Kumar along with the district magistrate and superintendent of police visited Amta and Udaynagar and spoke with the locals and even went into houses of some of the political activists, who claim to have left the area due to political violence, said a senior government official.
The other team comprising Orissa’s Deputy Inspector General (Special Auxiliary Police) P.S. Ranpise and Andhra Pradesh’s Inspector General (Criminal Investigation Department) Jitendra Prasad toured several areas of Nandigram in East Midnapore district.
Nandigram is witnessing widespread violence since January 2007 when the region erupted in protest over proposed land acquisition for a special economic zone (SEZ).

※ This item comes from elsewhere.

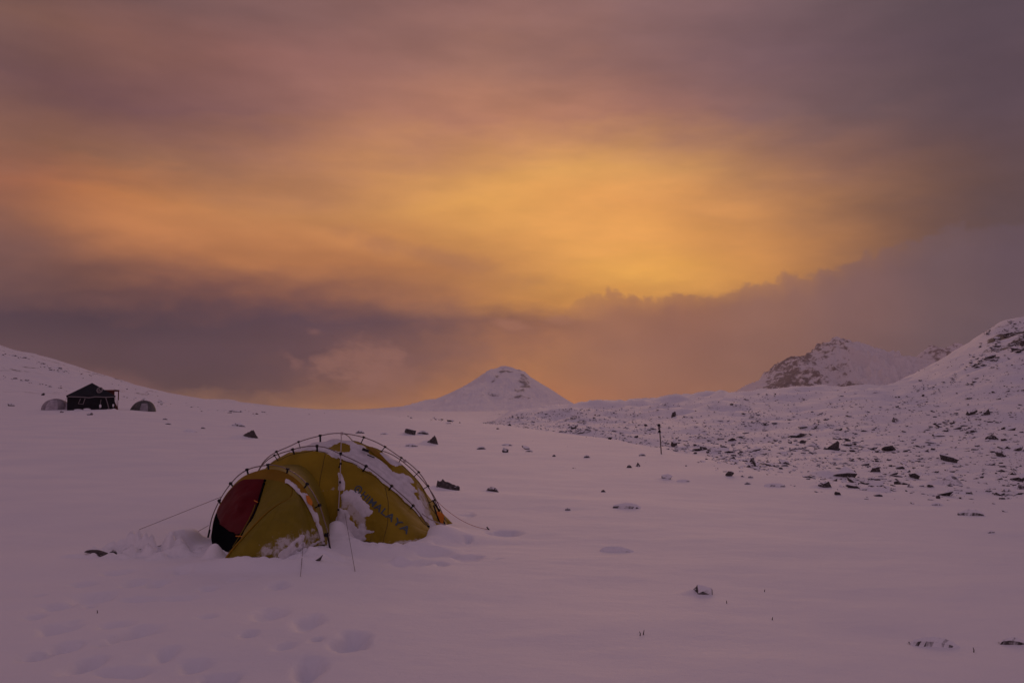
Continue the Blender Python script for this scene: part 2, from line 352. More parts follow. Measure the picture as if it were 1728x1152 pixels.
# ------------------------------------------------------------------ terrain
DK = [3, 6, 10, 15, 20, 27, 35, 45, 60, 80, 110, 150, 220, 330, 500, 800, 1300, 2600]
FL = [None, None, 942, 858, 816, 783, 762, 746, 732, 721.5, 713, 706.8, 701.5, 697.6, 695, 693, 692, 691]
def flat(**k):
    r = list(FL)
    for a, b in k.items(): r[DK.index(int(a[1:]))] = b
    return r
TAB = [
 (-200, flat(_20=813,_27=777,_35=752,_45=730,_60=706,_80=688,_110=668,_150=645,_220=612,_330=570,_500=520,_800=500,_1300=560,_2600=640)),
 (0, flat(_20=814,_27=779,_35=755,_45=735,_60=716,_80=702,_110=688,_150=671,_220=650,_330=625,_500=600,_800=588,_1300=610,_2600=660)),
 (60, flat(_27=780,_35=756,_45=736,_60=717,_80=703,_110=688,_150=674,_220=655,_330=633,_500=612,_800=604,_1300=622,_2600=660)),
 (110, flat(_27=780,_35=756,_45=737,_60=718,_80=703,_110=687,_150=675,_220=659,_330=641,_500=624,_800=617,_1300=630,_2600=662)),
 (154, flat(_27=781,_35=757,_45=738,_60=719,_80=702,_110=686,_150=677,_220=663,_330=648,_500=637,_800=632,_1300=640,_2600=665)),
 (200, flat(_27=781,_35=757,_45=739,_60=720,_80=703,_110=687,_150=679,_220=668,_330=657,_500=649,_800=646,_1300=652,_2600=670)),
 (260, flat(_27=781,_35=758,_45=741,_60=723,_80=706,_110=692,_150=684,_220=676,_330=668,_500=662,_800=660,_1300=664,_2600=675)),
 (330, flat(_45=742,_60=726,_80=710,_110=697,_150=689,_220=683,_330=677,_500=673.5,_800=672.5,_1300=676,_2600=682)),
 (430, flat(_45=744,_60=729,_80=715,_110=702,_150=694,_220=688,_330=684,_500=682.5,_800=683,_1300=685,_2600=688)),
 (520, flat(_60=730,_80=717,_110=705,_150=697,_220=692.5,_330=690,_500=689.5,_800=690,_1300=690,_2600=690)),
 (640, flat(_80=719,_110=709,_150=703,_220=700,_330=702,_500=700,_800=696,_1300=692.5,_2600=690.8)),
 (780, flat(_80=719.5,_110=713,_150=716,_220=712,_330=707,_500=702,_800=697,_1300=693.5,_2600=691)),
 (820, flat(_80=721,_110=715,_150=717,_220=715,_330=711,_500=703,_800=697,_1300=693.5,_2600=691)),
 (864, flat(_60=731,_80=720,_110=719,_150=710,_220=699,_330=703,_500=702,_800=697,_1300=693.5,_2600=691)),
 (930, flat(_60=731,_80=728,_110=724,_150=706,_220=690.5,_330=695,_500=698,_800=697,_1300=693.5,_2600=691)),
 (1000, flat(_45=745,_60=737,_80=736,_110=722,_150=702,_220=685.5,_330=690,_500=695,_800=695,_1300=693,_2600=691)),
 (1050, flat(_45=746,_60=744,_80=741,_110=723,_150=702,_220=681,_330=686,_500=690,_800=692,_1300=692,_2600=691)),
 (1100, flat(_35=762,_45=754,_60=756,_80=746,_110=725,_150=700,_220=677,_330=683,_500=688,_800=690,_1300=691,_2600=690)),
 (1200, flat(_35=771,_45=770,_60=761,_80=746,_110=722,_150=695,_220=668,_330=676,_500=682,_800=686,_1300=688,_2600=690)),
 (1300, flat(_27=788,_35=782,_45=775,_60=760,_80=742,_110=718,_150=690,_220=661,_330=669,_500=676,_800=680,_1300=684,_2600=688)),
 (1400, flat(_20=817,_27=798,_35=787,_45=775,_60=758,_80=738,_110=712,_150=683,_220=655.5,_330=662,_500=668,_800=674,_1300=680,_2600=688)),
 (1480, flat(_15=859,_20=821,_27=803,_35=789,_45=774,_60=756,_80=735,_110=708,_150=679,_220=655,_330=658,_500=660,_800=668,_1300=676,_2600=686)),
 (1540, flat(_15=859,_20=824,_27=805,_35=789,_45=773,_60=754,_80=732,_110=705,_150=675,_220=651,_330=640,_500=633,_800=648,_1300=664,_2600=680)),
 (1614, flat(_15=860,_20=827,_27=806,_35=789,_45=772,_60=751,_80=727,_110=698,_150=666,_220=634,_330=611,_500=594,_800=610,_1300=640,_2600=670)),
 (1664, flat(_15=861,_20=829,_27=807,_35=789,_45=771,_60=749,_80=724,_110=693,_150=658,_220=621,_330=594,_500=563,_800=590,_1300=620,_2600=660)),
 (1690, flat(_15=861,_20=830,_27=808,_35=790,_45=770,_60=748,_80=722,_110=691,_150=654,_220=614,_330=586,_500=552,_800=582,_1300=612,_2600=655)),
 (1728, flat(_15=862,_20=830,_27=808,_35=790,_45=770,_60=747,_80=720,_110=688,_150=650,_220=608,_330=578,_500=545,_800=578,_1300=600,_2600=650)),
 (1950, flat(_15=862,_20=832,_27=808,_35=788,_45=766,_60=740,_80=710,_110=672,_150=628,_220=575,_330=540,_500=515,_800=550,_1300=570,_2600=640)),
]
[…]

Since then, a turf battle between the Communist Party of India-Marxist (CPI-M), which leads the state’s ruling Left Front, and the anti-acquisition of farmland supporters backed by the main opposition Trinamool Congress has led to repeated violence in the region.
The observers reached district headquarter Tamluk Friday night and held meeting with officials and went to Haldia.
They met administrative officials and police officers at Haldia Saturday morning.
The CPI-M and Trinamool supporters were at loggerheads while meeting with the observers.
CPI-M delegation lead by former Member of Parliament from Haldia Lakhan Seth were surrounded by the Trinamool supporters and supporters of both parties indulged in a clash in front of the observers. Police however, managed to separate the warring groups.
Representatives of both parties handed over the lists mentioning the names of their party supporters who were forced to flee homes because of atrocities carried out by their opponents.
Later, the observers went to troubled areas in Nandigram-I and II blocks and made a door-to-door survey to verify whether the allegations leveled by the political parties were correct or not.